At the Grammy Awards on Sunday night, much was made of the “musical family” – which is to say an industry of recording artists and suits who “take care of their own,” to borrow a phrase from Bruce Springsteen’s performance.
Not to say that the outpouring of emotion at the awards ceremony wasn’t genuine, but the camaraderie on the ground, in cities across North America, is more tangible than what you find among the red carpets, warm thoughts and standing ovations at a once-a-year gala.
And it goes a long way.
A couple of weeks ago Afie Jurvanen – the gifted Toronto guitarist and fast-rising singer-songwriter who calls himself Bahamas – was on the phone with Jack Johnson.
Johnson is the singer-songwriter who, when he’s not selling out amphitheatres across North America, kicks back in Hawaii, surfing with his buds. Hanging five and heaven on earth, who wouldn’t want that? But after the phone call, it occurred to Jurvanen, who just released his gracefully rocking second album, Barchords, that paradise needn’t mean palm trees.

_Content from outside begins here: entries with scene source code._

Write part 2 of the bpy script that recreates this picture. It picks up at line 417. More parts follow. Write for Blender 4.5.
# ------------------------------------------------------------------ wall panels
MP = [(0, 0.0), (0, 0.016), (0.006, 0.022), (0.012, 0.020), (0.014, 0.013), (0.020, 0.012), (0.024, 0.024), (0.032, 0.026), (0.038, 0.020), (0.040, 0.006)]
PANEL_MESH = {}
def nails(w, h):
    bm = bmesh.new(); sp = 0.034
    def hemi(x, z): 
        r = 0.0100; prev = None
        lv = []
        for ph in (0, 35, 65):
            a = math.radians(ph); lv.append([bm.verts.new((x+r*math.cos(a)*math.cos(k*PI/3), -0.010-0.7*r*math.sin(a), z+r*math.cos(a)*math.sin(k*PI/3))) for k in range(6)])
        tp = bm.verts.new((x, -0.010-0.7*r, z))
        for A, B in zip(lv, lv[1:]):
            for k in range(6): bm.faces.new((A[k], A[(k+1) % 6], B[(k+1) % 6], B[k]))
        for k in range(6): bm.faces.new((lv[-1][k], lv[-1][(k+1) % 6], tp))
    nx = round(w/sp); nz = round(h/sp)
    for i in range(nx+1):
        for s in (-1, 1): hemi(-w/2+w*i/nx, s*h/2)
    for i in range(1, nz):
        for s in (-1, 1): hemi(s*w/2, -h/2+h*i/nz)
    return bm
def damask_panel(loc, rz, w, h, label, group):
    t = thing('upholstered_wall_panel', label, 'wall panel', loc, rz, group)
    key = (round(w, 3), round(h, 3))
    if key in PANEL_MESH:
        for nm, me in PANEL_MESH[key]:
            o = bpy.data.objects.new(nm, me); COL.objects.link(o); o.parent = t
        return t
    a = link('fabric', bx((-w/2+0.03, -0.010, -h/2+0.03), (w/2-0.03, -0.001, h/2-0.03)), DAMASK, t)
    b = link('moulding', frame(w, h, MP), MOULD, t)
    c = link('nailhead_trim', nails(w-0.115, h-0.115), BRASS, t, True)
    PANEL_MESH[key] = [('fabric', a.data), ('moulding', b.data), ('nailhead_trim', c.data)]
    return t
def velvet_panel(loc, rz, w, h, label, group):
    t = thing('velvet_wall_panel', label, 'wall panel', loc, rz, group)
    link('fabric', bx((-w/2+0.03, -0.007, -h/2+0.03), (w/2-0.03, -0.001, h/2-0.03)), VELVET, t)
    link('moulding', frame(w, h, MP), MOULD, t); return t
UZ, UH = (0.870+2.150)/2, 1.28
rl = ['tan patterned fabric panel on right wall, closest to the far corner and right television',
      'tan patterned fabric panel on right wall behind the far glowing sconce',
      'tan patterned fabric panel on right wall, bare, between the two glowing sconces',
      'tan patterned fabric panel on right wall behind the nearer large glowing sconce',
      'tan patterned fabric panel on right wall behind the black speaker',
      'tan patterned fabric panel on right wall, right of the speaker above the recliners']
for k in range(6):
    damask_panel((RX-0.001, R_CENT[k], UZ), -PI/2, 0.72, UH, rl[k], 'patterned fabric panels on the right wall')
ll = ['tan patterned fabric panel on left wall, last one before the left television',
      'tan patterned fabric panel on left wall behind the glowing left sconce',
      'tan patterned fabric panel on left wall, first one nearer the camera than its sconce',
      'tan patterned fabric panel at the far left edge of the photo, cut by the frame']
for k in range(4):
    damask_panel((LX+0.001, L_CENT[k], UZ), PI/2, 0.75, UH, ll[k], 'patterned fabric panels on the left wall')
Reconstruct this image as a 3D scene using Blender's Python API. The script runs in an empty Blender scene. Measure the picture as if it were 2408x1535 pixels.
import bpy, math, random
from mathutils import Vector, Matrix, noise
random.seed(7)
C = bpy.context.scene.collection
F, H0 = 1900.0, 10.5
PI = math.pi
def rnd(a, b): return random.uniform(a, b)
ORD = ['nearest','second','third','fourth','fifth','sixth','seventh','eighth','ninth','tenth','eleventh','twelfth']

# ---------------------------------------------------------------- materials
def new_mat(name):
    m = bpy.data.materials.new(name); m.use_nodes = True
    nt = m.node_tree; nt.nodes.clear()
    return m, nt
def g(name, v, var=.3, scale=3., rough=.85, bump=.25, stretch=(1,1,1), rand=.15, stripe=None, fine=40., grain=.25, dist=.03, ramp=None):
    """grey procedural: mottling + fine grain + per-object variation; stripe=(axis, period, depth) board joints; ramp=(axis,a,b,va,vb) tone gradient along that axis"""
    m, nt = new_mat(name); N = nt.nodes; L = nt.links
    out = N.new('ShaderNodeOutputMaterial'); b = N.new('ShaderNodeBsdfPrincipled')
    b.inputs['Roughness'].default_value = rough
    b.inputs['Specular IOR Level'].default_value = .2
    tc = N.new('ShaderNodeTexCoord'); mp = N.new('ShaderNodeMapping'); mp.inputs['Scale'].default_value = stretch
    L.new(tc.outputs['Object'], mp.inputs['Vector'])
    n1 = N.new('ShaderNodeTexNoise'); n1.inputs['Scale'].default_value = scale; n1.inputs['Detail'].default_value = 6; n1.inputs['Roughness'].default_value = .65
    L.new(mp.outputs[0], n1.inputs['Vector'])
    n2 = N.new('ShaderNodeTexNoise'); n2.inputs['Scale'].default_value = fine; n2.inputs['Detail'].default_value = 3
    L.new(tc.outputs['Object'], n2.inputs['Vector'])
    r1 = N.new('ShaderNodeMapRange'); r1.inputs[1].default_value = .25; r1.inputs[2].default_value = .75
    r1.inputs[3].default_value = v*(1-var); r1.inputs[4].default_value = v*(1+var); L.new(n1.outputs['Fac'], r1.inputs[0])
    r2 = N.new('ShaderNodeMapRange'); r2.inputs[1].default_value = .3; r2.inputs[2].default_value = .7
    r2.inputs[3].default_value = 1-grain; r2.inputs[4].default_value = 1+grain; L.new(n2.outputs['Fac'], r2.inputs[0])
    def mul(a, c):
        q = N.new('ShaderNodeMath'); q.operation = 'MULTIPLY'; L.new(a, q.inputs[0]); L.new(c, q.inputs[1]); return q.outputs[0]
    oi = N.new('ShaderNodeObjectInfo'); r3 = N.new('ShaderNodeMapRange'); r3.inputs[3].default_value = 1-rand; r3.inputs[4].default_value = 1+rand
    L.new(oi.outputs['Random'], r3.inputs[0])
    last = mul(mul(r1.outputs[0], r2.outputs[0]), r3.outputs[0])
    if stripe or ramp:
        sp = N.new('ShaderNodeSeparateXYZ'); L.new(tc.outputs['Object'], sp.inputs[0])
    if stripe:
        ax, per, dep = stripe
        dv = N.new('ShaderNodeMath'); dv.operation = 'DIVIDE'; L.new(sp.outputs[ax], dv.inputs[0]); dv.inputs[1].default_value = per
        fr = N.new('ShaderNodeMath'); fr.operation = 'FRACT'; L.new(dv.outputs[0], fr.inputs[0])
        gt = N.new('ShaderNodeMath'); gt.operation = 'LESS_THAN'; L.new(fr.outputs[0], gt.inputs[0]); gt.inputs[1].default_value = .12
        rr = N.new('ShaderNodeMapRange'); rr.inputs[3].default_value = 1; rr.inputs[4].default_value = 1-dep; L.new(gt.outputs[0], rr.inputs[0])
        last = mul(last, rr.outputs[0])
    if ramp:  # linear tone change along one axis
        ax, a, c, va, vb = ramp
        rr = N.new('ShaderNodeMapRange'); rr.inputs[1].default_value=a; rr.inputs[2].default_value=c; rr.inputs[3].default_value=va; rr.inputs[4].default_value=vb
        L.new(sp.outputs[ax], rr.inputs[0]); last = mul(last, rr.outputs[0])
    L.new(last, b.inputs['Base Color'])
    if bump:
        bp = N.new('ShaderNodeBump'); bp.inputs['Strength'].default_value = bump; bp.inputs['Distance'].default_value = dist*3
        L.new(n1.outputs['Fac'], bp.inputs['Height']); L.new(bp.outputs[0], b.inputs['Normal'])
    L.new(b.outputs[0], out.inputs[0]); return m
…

“I realized that I was part of a musical community,” he says, speaking in his neighbourhood coffee shop in Kensington Market. “Talking to Jack was a great reminder of that.”
Toronto, as a musical hot spot, has received glowing press lately. A New York Times blogger, citing critically lauded albums last year by Feist, Drake, The Weeknd, Austra and a couple of others, postulated that Toronto was “having its Seattle moment.” That’s not quite accurate – Seattle’s scene in the 1990s was built upon one sound (grunge) and one label (Sub Pop) – but clearly there’s something happening in Canada’s largest city.
Talking with a few local musicians over the last few months, the thing that keeps coming up is Toronto’s camaraderie. “This is probably one of the most nurturing, creative and honest music communities I’ll probably ever know,” said the Ottawa-born singer-songwriter Kathleen Edwards (who was seen with her boyfriend, Bon Iver’s Justin Vernon, at Sunday’s Grammys). “Friendship here trumps the art, and I think it actually makes the art better. No one’s afraid to step out, and everyone’s encouraged. It’s never judged as competitive.”
Jurvanen joined Edwards on a feather-light duet of Snowbird for a live CBC Radio taping recently. When I tell Jurvanen that Edwards referred to him as her Kris Kristofferson – she being the Rita Coolidge counterpart – the tall, dark and handsome fellow breaks out an aw-shucks million-dollar smile. “We’ve known each other for a while,” he says. “It’s nice to have friends putting out records at the same time, so that we can do stuff like that.”
Stuff like that happens all the time in the momentary music capital of the world. He isn’t signed to Broken Social Scene’s Arts & Crafts label, but Jurvanen is in that circle. Prior to launching a solo career with 2009’s balmy folk-rock record Pink Strat, he was a member of Feist’s road band. He’s toured with rockers Zeus and singer-songwriter Jason Collett, and he recorded both his albums (at his then-girlfriend’s house north of Toronto) with the help of Robbie Lackritz, his former roommate. Lackritz is Feist’s road manager; Jurvanen refers to him as his engineer, manager and “best buddy.”
Jurvanen also once lived with Doug Paisley, the velvet-baritone country troubadour whose career is also taking off. “His voice and his songs are the greatest of our time,” testifies Jurvanen. Paisley’s Constant Companion from 2010 was recorded at a studio owned by singer-songwriter Hayden Desser, who, as a favour to Paisley, didn’t charge much. Musicians on the album included Blue Rodeo’s Bazil Donovan and Feist, who not only sang on a pair of songs but shopped the finished product around to various local record labels.